No, I realise how they fly. I was watching a really bad movie which had a bomb on the plane, in the economy passenger section. They successfully defused the timer on the bomb, but then it had a secondary trigger due to air pressure. Which they said was at 1000m above sea level.
Now my question is, how could the bomb tell the altitude? It was inside the passenger cabin (all of it). I realise there is a pressure difference when flying (ears popping and all that) but is it really that measureable? In the movie they claimed it was a pressure switch. So can this be done? They could walk around with the bomb so it wasn’t attached to anything else either.

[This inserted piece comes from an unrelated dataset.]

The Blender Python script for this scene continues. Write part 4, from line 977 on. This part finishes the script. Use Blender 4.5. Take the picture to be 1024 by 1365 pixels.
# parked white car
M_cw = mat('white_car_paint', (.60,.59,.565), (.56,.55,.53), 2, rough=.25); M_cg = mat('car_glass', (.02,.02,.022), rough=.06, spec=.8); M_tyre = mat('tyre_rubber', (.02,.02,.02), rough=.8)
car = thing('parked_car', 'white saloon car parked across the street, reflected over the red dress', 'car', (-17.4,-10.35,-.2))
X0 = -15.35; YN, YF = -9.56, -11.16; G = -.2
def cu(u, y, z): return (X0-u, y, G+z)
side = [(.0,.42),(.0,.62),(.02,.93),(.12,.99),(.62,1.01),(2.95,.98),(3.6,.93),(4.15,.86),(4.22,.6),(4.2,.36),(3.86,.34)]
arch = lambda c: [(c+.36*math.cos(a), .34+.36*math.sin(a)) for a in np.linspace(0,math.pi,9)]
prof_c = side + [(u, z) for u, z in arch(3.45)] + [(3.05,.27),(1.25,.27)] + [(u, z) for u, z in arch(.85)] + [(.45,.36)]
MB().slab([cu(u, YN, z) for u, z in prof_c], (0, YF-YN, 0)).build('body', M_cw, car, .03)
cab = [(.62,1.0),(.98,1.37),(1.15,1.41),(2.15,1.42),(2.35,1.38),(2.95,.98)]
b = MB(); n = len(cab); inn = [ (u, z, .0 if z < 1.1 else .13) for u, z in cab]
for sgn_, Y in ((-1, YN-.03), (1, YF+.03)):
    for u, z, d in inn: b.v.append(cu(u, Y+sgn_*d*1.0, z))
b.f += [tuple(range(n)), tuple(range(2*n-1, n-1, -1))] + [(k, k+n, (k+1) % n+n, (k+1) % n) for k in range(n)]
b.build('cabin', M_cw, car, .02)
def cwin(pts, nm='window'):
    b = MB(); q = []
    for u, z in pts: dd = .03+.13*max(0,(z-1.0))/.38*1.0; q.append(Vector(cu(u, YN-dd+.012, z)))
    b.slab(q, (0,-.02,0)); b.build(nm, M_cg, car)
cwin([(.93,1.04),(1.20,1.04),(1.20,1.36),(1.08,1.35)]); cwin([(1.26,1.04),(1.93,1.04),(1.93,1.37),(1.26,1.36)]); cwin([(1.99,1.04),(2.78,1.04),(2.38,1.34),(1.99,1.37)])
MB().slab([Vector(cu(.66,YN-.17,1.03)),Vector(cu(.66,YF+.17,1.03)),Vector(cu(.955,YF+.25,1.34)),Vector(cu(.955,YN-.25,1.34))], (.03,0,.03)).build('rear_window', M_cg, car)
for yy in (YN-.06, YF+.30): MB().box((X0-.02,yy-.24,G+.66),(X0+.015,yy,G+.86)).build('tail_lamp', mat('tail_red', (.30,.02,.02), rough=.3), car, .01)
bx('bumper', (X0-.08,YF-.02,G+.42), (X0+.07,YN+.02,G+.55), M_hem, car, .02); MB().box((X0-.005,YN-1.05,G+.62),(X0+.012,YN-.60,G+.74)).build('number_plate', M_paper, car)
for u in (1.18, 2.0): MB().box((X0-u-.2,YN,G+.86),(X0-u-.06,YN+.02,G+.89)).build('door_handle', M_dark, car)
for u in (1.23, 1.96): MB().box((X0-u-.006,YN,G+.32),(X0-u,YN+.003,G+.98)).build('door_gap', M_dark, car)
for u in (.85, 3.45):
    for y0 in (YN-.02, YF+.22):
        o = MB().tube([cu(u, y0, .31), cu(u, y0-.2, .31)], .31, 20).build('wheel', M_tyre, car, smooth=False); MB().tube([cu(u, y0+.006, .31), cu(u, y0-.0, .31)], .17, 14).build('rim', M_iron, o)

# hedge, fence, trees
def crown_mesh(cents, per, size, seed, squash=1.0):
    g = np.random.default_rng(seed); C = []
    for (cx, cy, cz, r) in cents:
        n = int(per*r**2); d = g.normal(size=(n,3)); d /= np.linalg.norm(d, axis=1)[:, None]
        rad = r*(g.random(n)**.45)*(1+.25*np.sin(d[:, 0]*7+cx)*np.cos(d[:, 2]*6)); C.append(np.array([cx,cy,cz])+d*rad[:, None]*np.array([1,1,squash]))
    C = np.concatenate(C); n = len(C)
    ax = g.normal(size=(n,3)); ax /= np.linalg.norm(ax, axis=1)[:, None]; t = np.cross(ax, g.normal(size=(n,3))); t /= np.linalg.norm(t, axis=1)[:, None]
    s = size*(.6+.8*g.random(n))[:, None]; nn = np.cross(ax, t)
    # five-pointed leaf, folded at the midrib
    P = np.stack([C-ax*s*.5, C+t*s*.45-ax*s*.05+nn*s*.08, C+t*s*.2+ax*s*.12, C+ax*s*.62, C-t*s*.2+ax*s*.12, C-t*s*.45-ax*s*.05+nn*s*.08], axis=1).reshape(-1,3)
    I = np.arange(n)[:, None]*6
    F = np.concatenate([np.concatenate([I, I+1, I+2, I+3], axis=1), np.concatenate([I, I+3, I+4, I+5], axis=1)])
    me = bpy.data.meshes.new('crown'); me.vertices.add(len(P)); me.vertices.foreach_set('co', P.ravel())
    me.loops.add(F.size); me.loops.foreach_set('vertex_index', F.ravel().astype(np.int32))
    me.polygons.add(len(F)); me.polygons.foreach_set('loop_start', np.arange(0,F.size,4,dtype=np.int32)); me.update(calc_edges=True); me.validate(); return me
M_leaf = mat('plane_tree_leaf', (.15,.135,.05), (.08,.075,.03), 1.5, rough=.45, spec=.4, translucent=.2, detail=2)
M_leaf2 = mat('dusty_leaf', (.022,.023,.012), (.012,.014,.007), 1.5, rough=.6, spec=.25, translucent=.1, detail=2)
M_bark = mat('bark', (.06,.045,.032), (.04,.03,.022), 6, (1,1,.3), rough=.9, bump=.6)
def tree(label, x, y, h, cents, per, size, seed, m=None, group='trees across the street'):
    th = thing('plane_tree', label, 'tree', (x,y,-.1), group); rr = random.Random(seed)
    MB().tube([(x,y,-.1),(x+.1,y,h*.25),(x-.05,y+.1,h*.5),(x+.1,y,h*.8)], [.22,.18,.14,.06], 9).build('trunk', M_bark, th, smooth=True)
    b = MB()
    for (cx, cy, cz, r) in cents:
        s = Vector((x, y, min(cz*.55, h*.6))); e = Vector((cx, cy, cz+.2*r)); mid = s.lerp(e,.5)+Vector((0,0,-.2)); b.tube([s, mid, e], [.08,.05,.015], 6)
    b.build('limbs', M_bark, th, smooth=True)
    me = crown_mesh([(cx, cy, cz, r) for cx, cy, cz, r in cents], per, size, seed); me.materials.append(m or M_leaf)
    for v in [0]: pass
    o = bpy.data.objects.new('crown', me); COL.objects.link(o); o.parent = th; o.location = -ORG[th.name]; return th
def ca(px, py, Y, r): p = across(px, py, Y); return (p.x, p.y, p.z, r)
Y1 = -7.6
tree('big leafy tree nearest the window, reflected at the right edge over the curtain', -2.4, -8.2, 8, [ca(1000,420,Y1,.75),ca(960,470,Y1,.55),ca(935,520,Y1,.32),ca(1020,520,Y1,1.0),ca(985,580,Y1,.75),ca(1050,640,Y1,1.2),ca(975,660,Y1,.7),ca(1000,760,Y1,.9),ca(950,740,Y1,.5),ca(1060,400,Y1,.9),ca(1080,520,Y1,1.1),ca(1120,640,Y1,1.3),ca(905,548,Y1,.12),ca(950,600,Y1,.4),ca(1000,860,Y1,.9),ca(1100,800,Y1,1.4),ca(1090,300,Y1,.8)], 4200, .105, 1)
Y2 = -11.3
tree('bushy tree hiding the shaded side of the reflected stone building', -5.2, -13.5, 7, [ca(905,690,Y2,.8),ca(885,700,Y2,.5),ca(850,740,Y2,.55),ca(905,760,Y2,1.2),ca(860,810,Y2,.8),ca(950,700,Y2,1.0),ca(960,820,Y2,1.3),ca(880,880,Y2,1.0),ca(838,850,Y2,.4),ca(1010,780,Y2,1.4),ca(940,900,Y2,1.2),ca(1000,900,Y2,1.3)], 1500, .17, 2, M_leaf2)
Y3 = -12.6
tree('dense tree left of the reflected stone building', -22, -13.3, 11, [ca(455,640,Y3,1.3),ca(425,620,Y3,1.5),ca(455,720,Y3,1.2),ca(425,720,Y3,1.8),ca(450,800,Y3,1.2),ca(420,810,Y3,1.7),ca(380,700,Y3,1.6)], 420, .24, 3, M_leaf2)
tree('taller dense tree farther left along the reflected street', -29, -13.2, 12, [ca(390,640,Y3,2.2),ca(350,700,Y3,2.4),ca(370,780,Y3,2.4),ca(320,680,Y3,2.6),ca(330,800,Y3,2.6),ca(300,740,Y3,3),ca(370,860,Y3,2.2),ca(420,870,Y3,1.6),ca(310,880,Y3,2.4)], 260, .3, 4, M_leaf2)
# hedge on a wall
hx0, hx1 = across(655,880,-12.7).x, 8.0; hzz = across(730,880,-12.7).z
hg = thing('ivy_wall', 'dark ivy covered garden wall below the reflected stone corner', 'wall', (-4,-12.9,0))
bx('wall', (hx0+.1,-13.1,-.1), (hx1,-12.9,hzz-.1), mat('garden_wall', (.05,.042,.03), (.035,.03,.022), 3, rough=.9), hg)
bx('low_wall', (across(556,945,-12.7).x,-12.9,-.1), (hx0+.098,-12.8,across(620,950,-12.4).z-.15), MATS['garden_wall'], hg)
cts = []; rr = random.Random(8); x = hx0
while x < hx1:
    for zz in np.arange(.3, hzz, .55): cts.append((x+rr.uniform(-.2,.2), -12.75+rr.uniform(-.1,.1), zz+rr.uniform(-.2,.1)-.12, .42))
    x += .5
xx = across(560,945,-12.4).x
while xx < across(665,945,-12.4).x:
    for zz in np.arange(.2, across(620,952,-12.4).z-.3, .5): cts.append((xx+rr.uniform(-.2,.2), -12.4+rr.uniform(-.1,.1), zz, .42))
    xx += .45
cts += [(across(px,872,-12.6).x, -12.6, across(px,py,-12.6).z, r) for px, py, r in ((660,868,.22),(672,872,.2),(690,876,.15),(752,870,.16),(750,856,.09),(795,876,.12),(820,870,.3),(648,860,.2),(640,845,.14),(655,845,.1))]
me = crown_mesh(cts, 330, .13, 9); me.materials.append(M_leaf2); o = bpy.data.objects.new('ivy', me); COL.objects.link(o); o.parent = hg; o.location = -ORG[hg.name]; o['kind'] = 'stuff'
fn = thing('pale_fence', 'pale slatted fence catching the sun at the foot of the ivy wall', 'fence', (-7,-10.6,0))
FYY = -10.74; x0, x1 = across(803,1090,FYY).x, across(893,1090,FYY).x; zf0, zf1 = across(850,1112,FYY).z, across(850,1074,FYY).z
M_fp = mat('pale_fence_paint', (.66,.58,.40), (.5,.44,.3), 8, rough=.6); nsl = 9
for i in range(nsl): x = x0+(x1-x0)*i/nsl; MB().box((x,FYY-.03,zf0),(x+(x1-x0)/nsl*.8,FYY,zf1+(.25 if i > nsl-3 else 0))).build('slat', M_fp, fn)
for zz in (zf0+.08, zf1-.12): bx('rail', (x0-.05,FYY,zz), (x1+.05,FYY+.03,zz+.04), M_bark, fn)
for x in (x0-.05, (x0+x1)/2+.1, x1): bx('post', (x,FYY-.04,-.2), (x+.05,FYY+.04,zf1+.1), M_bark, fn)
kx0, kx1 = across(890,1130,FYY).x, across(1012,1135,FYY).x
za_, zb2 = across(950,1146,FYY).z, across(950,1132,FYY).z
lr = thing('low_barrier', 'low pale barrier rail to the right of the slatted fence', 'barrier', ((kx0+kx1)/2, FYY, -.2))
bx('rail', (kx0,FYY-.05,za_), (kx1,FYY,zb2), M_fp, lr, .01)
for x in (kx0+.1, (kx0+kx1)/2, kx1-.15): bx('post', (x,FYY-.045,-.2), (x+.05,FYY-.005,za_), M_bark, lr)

And what is the pressure difference (in the cabin) between ground level and cruising altitude?
I once took an altimeter with me on a flight from London to Edinburgh. At max altitude (somewhere between 20,000 & 25,000 feet at a guess, I dont recall exactly) my altimeter was reading about 4,000 feet (I remeber that as it was roughly the height of Ben Nevis).
An airliner can typically be pressurized up to about 8 psi, and long-haul flights can have a “cabin altitude” of up to 8000 feet. When descending, the pressurization will simply be shut off when the delta-P reaches zero, so there’s a smooth transition and no popped eardrums. The “cabin altitude” is under the pilot’s control.
On a short flight like London-Edinburgh, the crew might keep a higher cabin pressure to reduce the discomfort of a steep transition.
‘An airliner can typically be pressurized up to about 8 psi’
this has to be overpressure doesn’t it? Or do you mean down to 8 psi? Atmospheric pressure being 15.7 psi at sea level. Or is it that it can have 8 psi overpressure of the surrounding atmosphere (eg up high where it lower pressure)?
So either way, you are saying that the pressure switch wouldn’t work, yes?
If you know the plane is going to land at a low altitude airport, then the pressure switch gimmick isn’t a crock. You could set it to go off at 2000 feet elevation on the way down, so that when you go up and the pressure drops it arms the bomb, and then when the plane lands BOOM. If you just pretend it is an unpressurized plane flying to 8000 feet and the landing, why wouldn’t a pressure switch work?
Alternatively, you could put the bomb outside the pressurized hull, such as in a landing gear bay.